Return each line that holds the word "Python".
══════════════════════════════
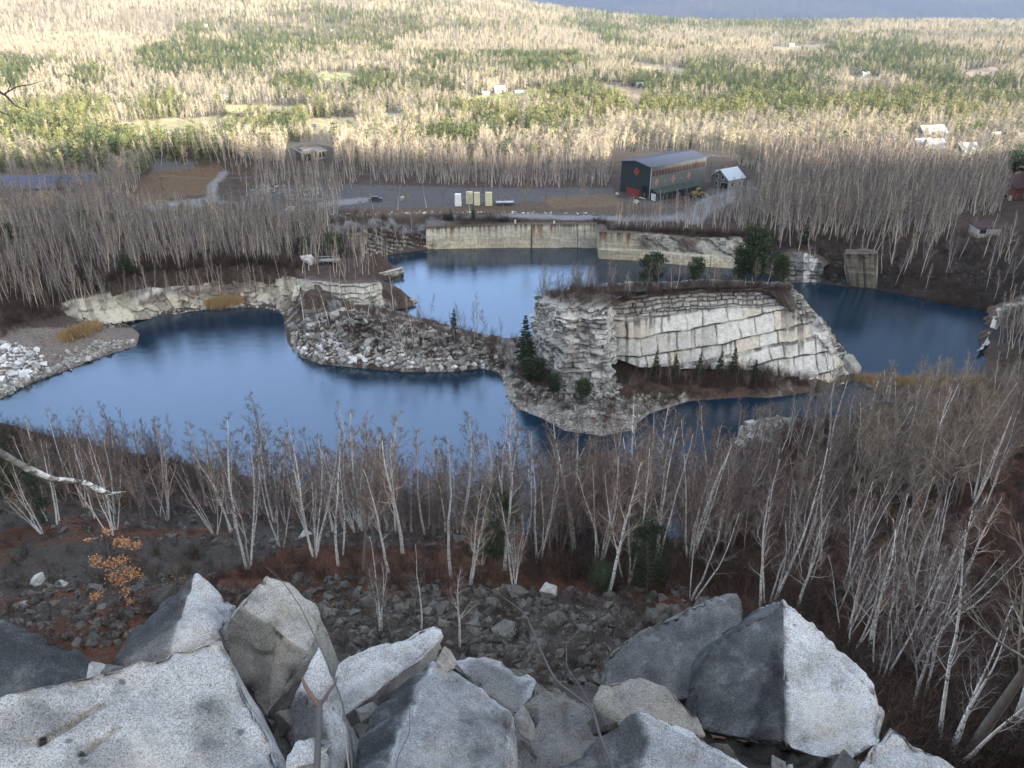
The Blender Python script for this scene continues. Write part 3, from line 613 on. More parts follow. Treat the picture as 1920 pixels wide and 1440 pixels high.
M_FARN = needle_mat('far_needles', (.036, .068, .030), (.225, .232, .09), True)
M_BRUSH = twig_mat('brush_twigs', (.105, .084, .072), (.068, .050, .043), True)
M_REED = twig_mat('reed_blades', (.36, .26, .13), (.42, .31, .17), True)
# ------------------------------------------------------------------ plants: shapes
class Tw(Tubes):
    """tubes carrying a 0..1 value per vertex"""
    def __init__(s): super().__init__(); s.A = []
    def tube(s, pts, rad, n=6, a0=0.0, a1=None):
        V, Q, T = tube(pts, rad, n); k = len(pts); a1 = a0 if a1 is None else a1
        s.add(V, Q, T); s.A.append(np.r_[np.repeat(np.linspace(a0, a1, k), n), a1])
    def blades(s, P, D, L, Wd, a):
        """thin triangles from points P along directions D"""
        P = np.asarray(P); D = np.asarray(D); n = len(P); sd = np.cross(D, rng.normal(size=(n, 3))); sd /= np.linalg.norm(sd, axis=1, keepdims=True)+1e-9
        L = np.broadcast_to(L, (n,))[:, None]; Wd = np.broadcast_to(Wd, (n,))[:, None]
        V = np.stack([P-sd*Wd*.5, P+sd*Wd*.5, P+D*L], 1).reshape(-1, 3); s.add(V, None, np.arange(3*n).reshape(-1, 3)); s.A.append(np.repeat(np.broadcast_to(a, (n,)), 3))
    def done(s, name, mats, smooth=True): return s.mesh(name, mats, smooth, {'thin': np.concatenate(s.A)})
def walk(p, d, L, n, wob, up, r):
    P = [np.array(p, float)]; d = np.array(d, float); d /= np.linalg.norm(d)
    for i in range(n):
        d = d + r.normal(size=3)*wob + np.array([0, 0, up]); d /= np.linalg.norm(d); P.append(P[-1] + d*L/n)
    return np.array(P)
def at(P, t):
    x = t*(len(P)-1); i = min(int(x), len(P)-2); return P[i] + (P[i+1]-P[i])*(x-i), (P[i+1]-P[i])/np.linalg.norm(P[i+1]-P[i])
def side(d, ang, r):
    u, v = frame(d); a = r.uniform(0, 2*math.pi); return d*math.cos(ang) + (u*math.cos(a)+v*math.sin(a))*math.sin(ang)
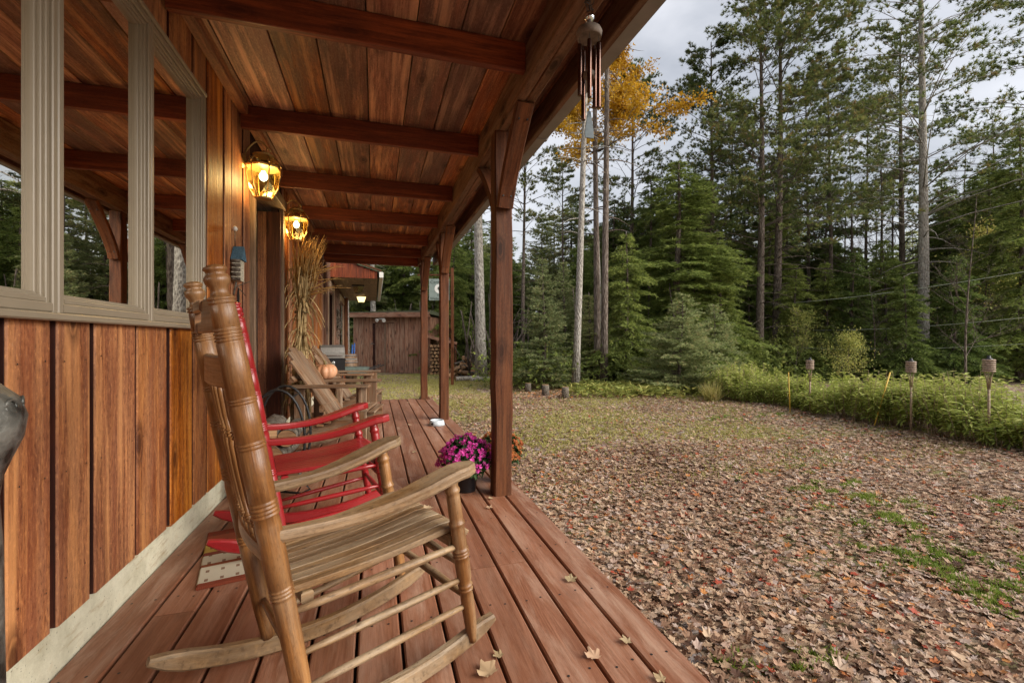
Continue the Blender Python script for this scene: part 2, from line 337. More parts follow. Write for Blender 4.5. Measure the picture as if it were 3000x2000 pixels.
M['pine'] = foliage('pine_needles', [(.058, .08, .028), (.125, .165, .052), (.21, .25, .08), (.30, .20, .08)])
M['hemlock'] = foliage('hemlock_needles', [(.08, .115, .03), (.20, .26, .062), (.37, .42, .12)])
M['spruce'] = foliage('spruce_needles', [(.12, .15, .055), (.28, .33, .13), (.44, .47, .21), (.42, .34, .17)])
M['yleaf'] = foliage('yellow_leaves', [(.40, .17, .012), (.60, .30, .02), (.72, .42, .04)], .4)
M['yg'] = foliage('yellow_green_leaves', [(.18, .21, .045), (.34, .36, .08), (.52, .50, .14), (.6, .46, .16)], .35)
M['thicket'] = foliage('thicket_leaves', [(.21, .25, .05), (.42, .46, .09), (.64, .64, .16), (.68, .60, .28)], .35)
M['grass'] = foliage('grass_blades', [(.10, .17, .025), (.19, .28, .045), (.34, .36, .09)], .3)
M['drygrass'] = foliage('dry_grass', [(.3, .3, .08), (.42, .38, .12), (.5, .42, .2)], .3)
M['mag'] = foliage('magenta_petals', [(.34, .012, .13), (.62, .05, .32), (.78, .20, .52)], .3)
M['orp'] = foliage('orange_petals', [(.4, .05, .03), (.62, .14, .06), (.7, .28, .10)], .3)
M['mleaf'] = foliage('mum_leaves', [(.03, .06, .02), (.05, .1, .03), (.08, .14, .04)], .2)
M['twig'] = foliage('bare_twigs', [(.07, .05, .04), (.12, .095, .075), (.18, .15, .12)], 0)
M['litter'] = foliage('leaf_litter', [(.08, .038, .024), (.22, .12, .075), (.38, .235, .155), (.49, .34, .225), (.41, .32, .28), (.54, .22, .065), (.34, .06, .035)], .12, .55, 0)
M['tanleaf'] = foliage('dry_tan_leaf', [(.34, .22, .12), (.5, .36, .22), (.6, .46, .3)], .2, .6, .2)
def mk_bark(name, c0, c1, c2, sx=34, sz=7):
    N = NT(name); c = N.n('TexCoord').outputs['Object']; p = N.vmath('MULTIPLY', c, (sx, sx, sz)); vo = N.n('TexVoronoi', feature='F1'); N.l(p, vo.inputs[0]); vo.inputs['Scale'].default_value = 1
    n = N.noise(c, 3, 4, .6); f = N.noise(p, 2, 4, .7); col = N.ramp(N.math('ADD', N.math('MULTIPLY', vo.outputs[0], .5), N.math('MULTIPLY', f, .5)), [(.25, c0), (.5, c1), (.75, c2)])
    col = N.mix(N.mr(n, .45, .7, 0, .5), col, tuple(x * .8 for x in c2)); N.bsdf(col, .95, .1, vo.outputs[0], .9, .03); return N.m
M['trunk'] = mk_bark('conifer_bark', (.04, .028, .02), (.13, .10, .082), (.26, .215, .18))
M['palebark'] = mk_bark('pale_grey_bark', (.12, .105, .09), (.30, .27, .235), (.46, .43, .38), 30, 10)
def mk_ground():
    N = NT('yard_ground'); c = N.n('TexCoord').outputs['Object']
    big = N.noise(c, .35, 4, .6); mid = N.noise(c, 2.2, 5, .65); vo = N.n('TexVoronoi', feature='F1'); N.l(N.vmath('ADD', c, N.vmath('MULTIPLY', N.n('TexNoise').outputs['Color'], (.0, .0, 0))), vo.inputs[0]); vo.inputs['Scale'].default_value = 15
    sep = N.n('SeparateColor'); N.l(vo.outputs['Color'], sep.inputs[0]); ed = N.n('TexVoronoi', feature='DISTANCE_TO_EDGE'); N.l(c, ed.inputs[0]); ed.inputs['Scale'].default_value = 15
    lf = N.ramp(sep.outputs[0], [(0, (.13, .07, .045)), (.3, (.25, .16, .105)), (.55, (.36, .26, .175)), (.8, (.42, .32, .23)), (.93, (.34, .29, .27)), (1, (.42, .13, .05))])
    lf = N.mix(N.mr(ed.outputs[0], 0, .09, .85, 0), lf, (.045, .026, .018))
    gr = N.noise(c, 55, 4, .7); g = N.ramp(gr, [(.35, (.10, .10, .03)), (.55, (.27, .27, .08)), (.7, (.40, .40, .15))])
    msk = N.mr(N.math('ADD', N.math('MULTIPLY', big, .6), N.math('MULTIPLY', mid, .5)), .53, .62, 0, .75); col = N.mix(msk, lf, g)
    N.bsdf(col, .85, .25, N.math('ADD', sep.outputs[1], gr), .8, .02); return N.m
M['ground'] = mk_ground()
def mk_rug():
    N = NT('woven_rug'); c = N.n('TexCoord').outputs['Object']; sp = N.n('SeparateXYZ'); N.l(c, sp.inputs[0]); x, y = sp.outputs[0], sp.outputs[1]
    band = N.n('ValToRGB'); band.color_ramp.interpolation = 'CONSTANT'; N.l(N.mr(y, -.3, .3), band.inputs[0]); e = band.color_ramp.elements
    st = [(0, (.22, .05, .025)), (.05, (.55, .5, .38)), (.30, (.24, .07, .03)), (.34, (.55, .5, .38)), (.5, (.2, .05, .03)), (.56, (.4, .27, .06)), (.74, (.3, .08, .04)), (.9, (.2, .04, .02))]
    while len(e) < len(st): e.new(.5)
    for q, (p_, cc) in zip(e, st): q.position = p_; q.color = (*cc, 1)
    zz = N.math('PINGPONG', N.math('MULTIPLY', x, 9), .5); dd = N.math('LESS_THAN', N.math('ABSOLUTE', N.math('SUBTRACT', zz, .25)), .06)
    dy = N.math('LESS_THAN', N.math('PINGPONG', N.math('MULTIPLY', y, 12), .5), .14); col = N.mix(N.math('MULTIPLY', N.math('MULTIPLY', dd, dy), .8), band.outputs[0], (.16, .06, .03))
    wv = N.math('MULTIPLY', N.math('SINE', N.math('MULTIPLY', x, 900)), N.math('SINE', N.math('MULTIPLY', y, 700))); col = N.mix(N.mr(wv, -1, 1, 0, .3), col, (.05, .03, .02))
    N.bsdf(col, .95, .1, wv, .5, .003); return N.m
M['rug'] = mk_rug()

# ------------------------------------------------------------------ the setting: ground, deck
def mk_groundsheet():
    xs = np.concatenate([[-300, -80, -30], np.linspace(-12, 24, 73), [40, 90, 300]]); ys = np.concatenate([[-300, -60, -20], np.linspace(-6, 30, 73), [45, 90, 300]])
    X, Y = np.meshgrid(xs, ys, indexing='ij'); Z = GZ + .02 * np.sin(X * 1.3 + .7 * Y) + .02 * np.sin(Y * 1.7 - .4 * X) - .01
    n, m = X.shape; V = np.stack([X, Y, Z], -1).reshape(-1, 3); i = np.arange((n - 1) * (m - 1)); a = (i // (m - 1)) * m + i % (m - 1)
    T = np.concatenate([np.stack([a, a + m, a + 1], 1), np.stack([a + m, a + m + 1, a + 1], 1)]); o = np_mesh('ground', V, T, np.zeros(len(V)), M['ground']); tag(o, kind='structure', label='yard ground under fallen leaves and thin grass')
    o.data.polygons.foreach_set('use_smooth', [True] * len(o.data.polygons))
mk_groundsheet()
mb = MB(); xe = .9425; xs = [xe] + [.8066 - .1438 * k for k in range(13)]
for i in range(13):
    a, b = xs[i + 1] + .005, xs[i] - (.005 if i else 0)
    cuts = [-2.2] + sorted(rnd.sample([-.6, 1.15, 1.95, 3.4, 4.1, 5.4, 6.3], 2)) + [7.93]
    for j in range(3): mb.bx(a, b, cuts[j] + .0015, cuts[j + 1] - .0015, -.036, 0, 'y', .005)
sd0 = (.5, .5, .5, 1)
for i in range(13):
    a, b = xs[i + 1], xs[i]
    for yy in np.arange(-.8, 7.9, .41):
        for q in (.28, .72): 
            px = a + (b - a) * q + rnd.uniform(-.008, .008); py = yy + rnd.uniform(-.012, .012)
            if py < 4.5: mb.poly([(px + .0045 * math.cos(k * 1.05), py + .0045 * math.sin(k * 1.05), .0012) for k in range(6)], sd0, 1)
mb.bx(-.93, .93, -2.2, 7.9, -.06, -.04, 'y', .002, mi=2); mb.bx(.90, .925, -2.2, 7.9, -.235, -.042, 'y', .003, mi=0); mb.bx(-.9, .9, 7.88, 7.905, -.235, -.042, 'x', .003)
tag(mb.build('porch_deck', [M['deck'], M['black'], M['backing']]), kind='structure', label='red brown stained plank deck of the porch')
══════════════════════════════
(Exercise result)
The Blender Python script for this scene continues. Write part 3, from line 613 on. More parts follow. Treat the picture as 1920 pixels wide and 1440 pixels high.
Continue the Blender Python script for this scene: part 2, from line 337. More parts follow. Write for Blender 4.5. Measure the picture as if it were 3000x2000 pixels.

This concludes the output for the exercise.